They just blinked at me.

"FINE. I'm moving to Canada," I declared. I knew I was making a small scene but I didn't give a crap, frankly.

I plowed out of the building, ignoring the offers for Chick Fil A coupons and stickers. "I didn't vote!" I snapped at the goodie-peddlers. "So I don't GET ONE!"

I did make the half-hearted attempt to go to the "old" Stiles Point building across the parking lot, only to be greeted by a rude attendant who told me to "get to the back of the line" after I relayed my sob story.

"No way," I said, seeing how long the line was. "I'm out of here." And I was.

Safely in my car and headed to work, I realized that my voter registration card still had my old Mount Pleasant address on it. Inspired, I called the City of Mount Pleasant and asked whether I could vote in Mount P, given the fact that my card reflected that information.

"Hmm.." said the befuddled clerk after I ranted about how rude everyone on James Island had been. "Let me give you the director. He can help you. After what you've been through, there must be something we can do."

But the director was not willing to help. "Sorry," he said. "You cannot vote in Mount Pleasant. You have to go back to James Island. That's where you are living now. You should have gotten your notice about the switching of locations. What's your address?"

After I told him, he realized the problem. "We have you down for Apartment THREE, not B," he announced.

"Oh, perfect," I said. "No freaking wonder ...But I'm not going back home to James Island until 10 p.m. tonight because I teach on Tuesdays. Isn't there anything else I can do?"

"I can offer you opportunity to return to Stiles Point and cast your vote."

"OFFER ME THE OPPORTUNITY!?" I shouted. "Don't say that like you're doing something special for me...I could have done that anyway!"

"I'm sorry, ma'am," he replied. "It's the way the law works."

"Yeah, well, God bless America. Have a great day." I slammed the phone down.

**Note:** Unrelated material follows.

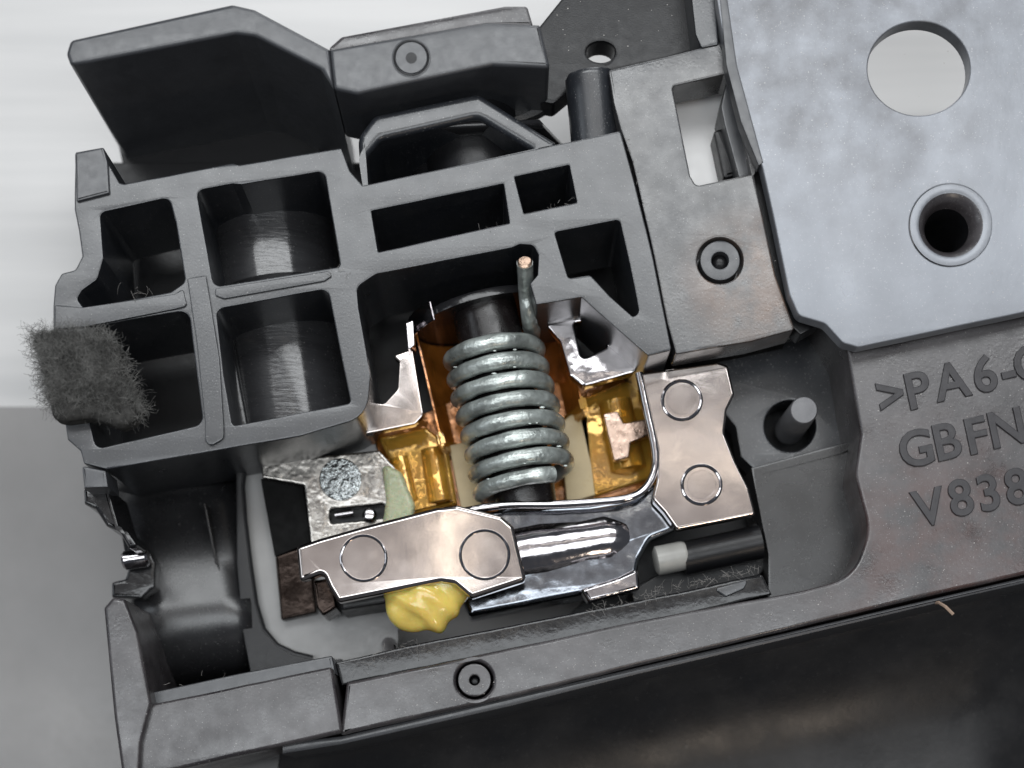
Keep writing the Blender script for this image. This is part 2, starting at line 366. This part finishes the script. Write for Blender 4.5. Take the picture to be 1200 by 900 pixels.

So that was that. No vote for Denise K. James. I did, however, get an "I Voted" sticker gifted to me by Brian, my coeditor. When he told me he still hadn't voted at 2 p.m., I told him I was going with him and having a positive voting experience somehow, even if it wasn't my own.

And that's exactly what happened. We sailed into the designated Mount Pleasant building without any lines, he voted in the span of minutes, and handed me the sticker. Of course, it wasn't quite the same, but it was something.

"Now that the sticker is yours it should actually say, I tried to vote but couldn't," Brian joked.

I don't think I laughed. I was still too mad. But looking back on it now, it was a pretty amusing non-voting experience.

Hope everyone else's was better... regardless of your political party.